Most of it does, yes. But limestone with sand layers is unpredictable. The weight keeps working on the substrate over time, and nearby construction can trigger additional movement even years later. It's not a one-time event.
How much are we talking about? Two to eight centimeters sounds small.
It is small in absolute terms. But for a forty-story building, even small differential movement—where one part sinks faster than another—creates stress the structure wasn't engineered to handle. Cracks, pipe breaks, water damage that compounds.
The Champlain Towers collapse in Surfside killed ninety-eight people. Is subsidence connected to that?
No, that was concrete deterioration and poor maintenance. But Surfside is in the study area, and the collapse made clear how fragile these coastal structures are. It's why the scientists are pushing for continuous monitoring now.
What's the bigger picture here?
This isn't just Miami. New York, Baltimore, Virginia Beach—coastal cities everywhere are sinking while sea levels rise. It's a squeeze.

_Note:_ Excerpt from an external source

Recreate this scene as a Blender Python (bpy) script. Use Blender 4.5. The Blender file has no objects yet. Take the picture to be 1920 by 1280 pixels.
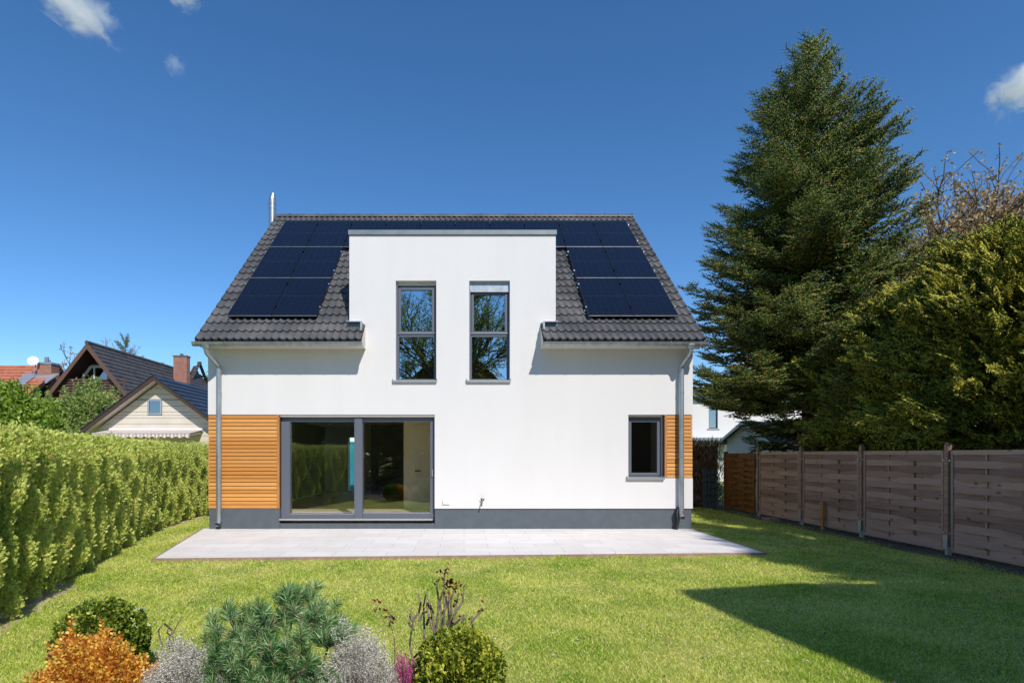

South Florida's towers are a visible example of a problem that's reshaping how we think about building on coasts.
What do the researchers want to happen next?
They want to understand whether different parts of individual buildings are sinking at different rates, and what that means for structural integrity over decades. Right now it's monitoring and investigation. The real question is what gets done with that information.